La conferenza stampa e il commento del redattore
Col soggetto de Il ladro di giorni Guido Lombardi ha vinto nel 2007 il premio Solinas dedicato alle forme di narrazione. Da quel giorno molte cose sono cambiate e l’incontro col produttore Nicola Giuliano ha fatto sì che Lombardi trasformasse quella sua idea in un romanzo (Il ladro di giorni, pubblicato da Feltrinelli nell’aprile di quest’anno) e quindi in un film,. Lombardi è al suo quarto lungometraggio, dopo il Leone del futuro e il premio del pubblico quale miglior film della Settimana della critica, ricevuti alla Mostra internazionale del Cinema di Venezia nel 2011 con la sua opera prima La-bàs – Educazione criminale. Nel 2013 è anche già stato al Festival di Roma, con il suo secondo film Take Five. Questa volta Lombardi torna in concorso alla Festa del Cinema di Roma 2019, con un film molto personale, nel quale sono evidenti alcuni richiami autobiografici, con un protagonista d’eccezione, l’attore Riccardo Scamarcio. Rispetto al libro, il film è diverso, come spiega lo stesso regista: “Non si può dire che il film sia ispirato al libro, in un certo senso sono opere complementari, tanto è vero che diversi sono i punti di vista dai quali la storia è raccontata”. “Un film di sentimenti” così lo definisce Scamarcio in conferenza stampa e certamente ha ragione: il rapporto tra padre e figlio e il corto circuito tra l’educazione da bravo ragazzo che a Salvo è stata impartita dagli zii e quella che gli è ispirata dal padre sono infatti gli elementi centrali del film, che però non ha alcun intento moralista nei confronti dello spettatore.

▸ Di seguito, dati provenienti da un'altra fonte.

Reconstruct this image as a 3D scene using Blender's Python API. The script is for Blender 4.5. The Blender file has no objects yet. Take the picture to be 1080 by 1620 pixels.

Il produttore Nicola Giuliano, ci tiene a chiarire questo punto:“Dobbiamo liberarci dall’approccio pedagogico col quale ci si accosta ai film oggigiorno, preoccupandosi del “politically correct” e dell’esempio da dare: le storie sono appunto solo questo e andiamo oltre quest’ottica! Ragionando in questo modo, non si potrebbe più raccontare nulla…dobbiamo liberarci da quei pregiudizi secondo i quali un film italiano può essere solo di un certo tipo…da questa soggezione che proviamo nei confronti del passato, che colpisce soprattutto gli addetti ai lavori, perchè poi quando il film arriva in sala, al pubblico piace.”. Non si conosce ancora la data di uscita nelle sale, ma seguiranno aggiornamenti.
Al di là di queste ultime considerazioni ho trovato il film ben girato da Lombardi e ho molto apprezzato la recitazione dei due protagonisti, nei quali si notava un rapporto di complicità che, come poi hanno confermato, si è sviluppato anche al di fuori del set. Oltre a Scamarcio, perfettamente in parte, è notevole la prova del giovane Augusto Zazzaro al suo esordio su un setcinematografico, i cui silenzi spesso risultano molto espressivi. Volendo trovare dei punti deboli, essi risiedono nella sceneggiatura, ambiziosa ma non sempre coerente: com’è possibile che Vincenzo ritardi la consegna del carico di stupefacenti che trasporta, senza subire conseguenze? La storia si dipana in varie direzioni e certe digressioni, a volte inverosimili non giovano alla pellicola, che verso la metà stenta, seguendo un ritmo troppo blando. Nella parte finale invece il susseguirsi dei colpi di scena e le profonde emozioni portate sullo schermo riscattano questa struttura eccessivamente complessa, non priva di piccoli difetti (penso alle scarpe del bambino, che nelle sequenze iniziali appaiono e scompaiono da una scena all’altra). La metafora del tuffo come simbolo del coraggio di crescere, aprirsi alla vita e al futuro è ben riuscita, autentica e incoraggiante, come di rado si vede in un film italiano.